* _Job_: Below this line is the material. Write out only its lines from the one containing "Generate a Blender" through the one containing "SC.camera = cam", both kept, exactly.

Scene script records
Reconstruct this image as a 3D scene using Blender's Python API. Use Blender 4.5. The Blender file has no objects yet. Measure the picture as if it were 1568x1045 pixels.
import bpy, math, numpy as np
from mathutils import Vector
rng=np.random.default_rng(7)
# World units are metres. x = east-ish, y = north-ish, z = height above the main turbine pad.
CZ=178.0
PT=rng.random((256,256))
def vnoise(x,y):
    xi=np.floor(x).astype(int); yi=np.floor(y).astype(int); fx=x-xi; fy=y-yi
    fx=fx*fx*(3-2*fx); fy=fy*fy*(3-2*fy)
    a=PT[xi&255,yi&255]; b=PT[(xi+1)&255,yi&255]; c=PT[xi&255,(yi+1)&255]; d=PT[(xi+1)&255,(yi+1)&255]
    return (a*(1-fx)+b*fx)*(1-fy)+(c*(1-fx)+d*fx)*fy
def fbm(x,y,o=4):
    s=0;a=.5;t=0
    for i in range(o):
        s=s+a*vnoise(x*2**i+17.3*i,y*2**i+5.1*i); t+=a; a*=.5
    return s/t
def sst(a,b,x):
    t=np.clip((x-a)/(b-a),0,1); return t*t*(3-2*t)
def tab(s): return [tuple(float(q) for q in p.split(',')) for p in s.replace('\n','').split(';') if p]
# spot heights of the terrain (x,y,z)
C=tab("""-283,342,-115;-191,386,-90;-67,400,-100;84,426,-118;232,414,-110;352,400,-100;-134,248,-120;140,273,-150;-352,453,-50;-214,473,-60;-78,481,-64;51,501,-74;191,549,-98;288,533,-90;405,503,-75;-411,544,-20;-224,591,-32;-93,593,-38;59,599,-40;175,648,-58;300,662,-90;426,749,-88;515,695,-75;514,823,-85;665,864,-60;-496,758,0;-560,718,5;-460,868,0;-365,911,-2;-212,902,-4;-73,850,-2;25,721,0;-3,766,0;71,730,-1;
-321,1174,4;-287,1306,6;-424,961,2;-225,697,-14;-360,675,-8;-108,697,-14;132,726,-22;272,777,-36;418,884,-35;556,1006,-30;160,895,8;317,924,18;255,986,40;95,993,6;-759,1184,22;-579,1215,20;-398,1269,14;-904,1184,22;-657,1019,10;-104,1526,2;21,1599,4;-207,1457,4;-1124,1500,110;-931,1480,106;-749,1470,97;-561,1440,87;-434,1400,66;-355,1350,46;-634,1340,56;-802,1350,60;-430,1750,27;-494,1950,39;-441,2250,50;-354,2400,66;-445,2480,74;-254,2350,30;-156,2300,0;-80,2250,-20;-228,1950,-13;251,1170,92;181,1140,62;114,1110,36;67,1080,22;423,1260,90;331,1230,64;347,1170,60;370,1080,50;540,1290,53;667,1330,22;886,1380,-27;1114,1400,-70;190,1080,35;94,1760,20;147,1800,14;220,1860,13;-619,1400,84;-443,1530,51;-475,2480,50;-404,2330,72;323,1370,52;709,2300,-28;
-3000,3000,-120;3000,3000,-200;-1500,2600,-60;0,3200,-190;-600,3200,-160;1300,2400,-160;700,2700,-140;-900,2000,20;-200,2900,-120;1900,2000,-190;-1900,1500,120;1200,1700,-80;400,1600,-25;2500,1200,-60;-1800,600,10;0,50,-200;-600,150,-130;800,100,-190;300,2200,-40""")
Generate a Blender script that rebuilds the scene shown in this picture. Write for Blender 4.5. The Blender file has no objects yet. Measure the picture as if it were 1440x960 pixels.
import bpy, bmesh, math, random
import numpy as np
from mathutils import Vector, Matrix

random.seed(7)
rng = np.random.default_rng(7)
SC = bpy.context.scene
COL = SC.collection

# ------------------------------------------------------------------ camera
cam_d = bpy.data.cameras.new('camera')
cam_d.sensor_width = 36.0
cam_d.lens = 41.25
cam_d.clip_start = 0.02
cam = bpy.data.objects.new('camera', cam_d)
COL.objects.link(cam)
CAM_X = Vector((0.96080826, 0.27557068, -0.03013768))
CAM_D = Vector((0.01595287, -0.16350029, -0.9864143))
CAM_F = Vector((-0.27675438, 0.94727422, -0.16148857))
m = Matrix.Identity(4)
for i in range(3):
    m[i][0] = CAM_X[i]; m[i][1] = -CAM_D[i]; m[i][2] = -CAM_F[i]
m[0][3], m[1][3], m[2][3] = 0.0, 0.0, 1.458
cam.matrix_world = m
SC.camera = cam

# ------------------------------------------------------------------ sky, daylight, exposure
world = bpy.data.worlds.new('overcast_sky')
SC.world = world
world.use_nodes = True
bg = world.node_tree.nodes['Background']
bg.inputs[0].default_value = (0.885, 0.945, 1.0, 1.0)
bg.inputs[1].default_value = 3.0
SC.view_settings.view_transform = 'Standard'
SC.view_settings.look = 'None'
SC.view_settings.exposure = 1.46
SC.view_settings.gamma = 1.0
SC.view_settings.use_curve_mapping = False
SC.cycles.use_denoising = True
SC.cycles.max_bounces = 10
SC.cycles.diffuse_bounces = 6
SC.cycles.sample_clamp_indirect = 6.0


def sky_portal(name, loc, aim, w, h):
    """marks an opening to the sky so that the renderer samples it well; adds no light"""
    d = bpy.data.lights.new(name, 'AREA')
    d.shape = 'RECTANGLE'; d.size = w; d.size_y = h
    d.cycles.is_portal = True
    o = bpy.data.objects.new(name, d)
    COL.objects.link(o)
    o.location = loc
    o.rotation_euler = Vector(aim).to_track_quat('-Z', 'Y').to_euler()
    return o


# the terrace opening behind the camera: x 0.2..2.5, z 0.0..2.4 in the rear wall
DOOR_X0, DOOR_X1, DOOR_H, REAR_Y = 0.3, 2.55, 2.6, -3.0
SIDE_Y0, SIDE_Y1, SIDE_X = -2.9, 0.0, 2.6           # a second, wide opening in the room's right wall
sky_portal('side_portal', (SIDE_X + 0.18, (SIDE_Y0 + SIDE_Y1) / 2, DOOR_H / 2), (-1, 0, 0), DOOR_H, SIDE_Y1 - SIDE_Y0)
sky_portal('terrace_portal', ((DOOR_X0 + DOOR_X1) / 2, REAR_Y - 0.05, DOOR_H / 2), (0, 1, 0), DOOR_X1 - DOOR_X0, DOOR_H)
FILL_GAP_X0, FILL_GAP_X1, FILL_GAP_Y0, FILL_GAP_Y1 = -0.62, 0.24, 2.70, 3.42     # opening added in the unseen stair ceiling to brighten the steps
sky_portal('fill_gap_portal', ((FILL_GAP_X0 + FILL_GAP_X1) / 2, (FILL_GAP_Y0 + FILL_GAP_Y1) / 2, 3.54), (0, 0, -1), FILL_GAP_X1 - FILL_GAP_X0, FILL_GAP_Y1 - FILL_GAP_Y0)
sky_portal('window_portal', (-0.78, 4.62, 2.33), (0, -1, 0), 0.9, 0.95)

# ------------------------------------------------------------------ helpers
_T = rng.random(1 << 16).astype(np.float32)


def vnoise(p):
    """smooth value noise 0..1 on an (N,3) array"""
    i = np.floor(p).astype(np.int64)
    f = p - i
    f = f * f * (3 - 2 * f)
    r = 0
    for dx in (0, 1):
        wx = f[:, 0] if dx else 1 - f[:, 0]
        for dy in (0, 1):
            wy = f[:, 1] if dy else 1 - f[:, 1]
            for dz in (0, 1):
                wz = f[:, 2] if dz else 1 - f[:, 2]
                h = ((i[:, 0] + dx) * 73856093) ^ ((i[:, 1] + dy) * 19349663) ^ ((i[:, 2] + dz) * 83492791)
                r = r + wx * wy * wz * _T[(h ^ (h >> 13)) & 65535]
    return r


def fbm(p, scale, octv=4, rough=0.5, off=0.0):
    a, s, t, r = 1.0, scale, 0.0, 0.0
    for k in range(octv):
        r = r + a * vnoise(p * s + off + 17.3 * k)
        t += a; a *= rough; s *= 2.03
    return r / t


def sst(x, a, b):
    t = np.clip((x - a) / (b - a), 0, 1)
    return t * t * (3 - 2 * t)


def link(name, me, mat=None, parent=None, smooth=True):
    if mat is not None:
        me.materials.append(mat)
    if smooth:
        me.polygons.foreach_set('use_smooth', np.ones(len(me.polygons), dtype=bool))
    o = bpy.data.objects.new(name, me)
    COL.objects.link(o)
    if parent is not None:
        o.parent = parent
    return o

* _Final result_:
Generate a Blender script that rebuilds the scene shown in this picture. Write for Blender 4.5. The Blender file has no objects yet. Measure the picture as if it were 1440x960 pixels.
import bpy, bmesh, math, random
import numpy as np
from mathutils import Vector, Matrix

random.seed(7)
rng = np.random.default_rng(7)
SC = bpy.context.scene
COL = SC.collection

# ------------------------------------------------------------------ camera
cam_d = bpy.data.cameras.new('camera')
cam_d.sensor_width = 36.0
cam_d.lens = 41.25
cam_d.clip_start = 0.02
cam = bpy.data.objects.new('camera', cam_d)
COL.objects.link(cam)
CAM_X = Vector((0.96080826, 0.27557068, -0.03013768))
CAM_D = Vector((0.01595287, -0.16350029, -0.9864143))
CAM_F = Vector((-0.27675438, 0.94727422, -0.16148857))
m = Matrix.Identity(4)
for i in range(3):
    m[i][0] = CAM_X[i]; m[i][1] = -CAM_D[i]; m[i][2] = -CAM_F[i]
m[0][3], m[1][3], m[2][3] = 0.0, 0.0, 1.458
cam.matrix_world = m
SC.camera = cam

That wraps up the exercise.